No heptyl leaks were discovered on the spots where fragments of the rocket fell, he noted. “The experts believe that the big fire that started after the crash and explosion eliminated the contamination. The fire was monitored and controlled by the rescue services that deliberately did not attempt to quench to let the heptyl burn,” he said.

According to Shaimagambetov, all the required components for soil detoxification were delivered to Baikonur cosmodrome on July 8. Kazakhstan recommended to use a new technology that was tested in 2012.
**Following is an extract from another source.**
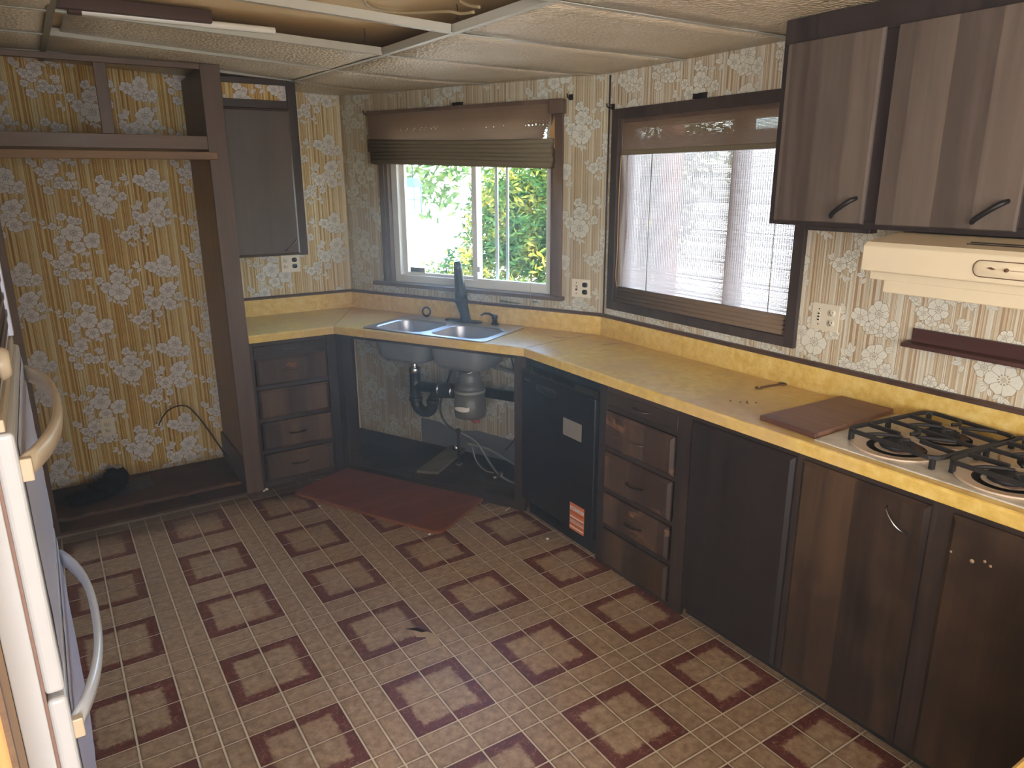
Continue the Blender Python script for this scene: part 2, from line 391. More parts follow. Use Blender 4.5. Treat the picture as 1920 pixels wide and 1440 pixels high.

On July 9 Russian teams started treating the soil in the crater’s center. Around 500 square meters were treated. “These works will continue to cover the whole territory of the crash that makes around 140 hectares. After several days we will take more samples to study the remaining content of the rocket fuel components,” he said.

Two decisions were made at the meeting: Kazakhstan Environmental Protection Ministry will continue working with the involved authorities to defining the scare of damage to the environment and the National Space Agency of Kazakhstan will work with the Environmental Protection Ministry, Foreign and Justice Ministries and will hold a bilateral expert meeting with Russian representatives.

Russia’s Proton-M carrier rocket [equipped with a DM-3 booster] carrying three Glonass-M navigation satellites crashed right after the lift-off at Kazakhstan-based Baikonur cosmodrome on July 2. The source close to the commission on the accident’s investigation stated that the incident was caused by the human factor: the sensors were improperly connected during the rocket assembly.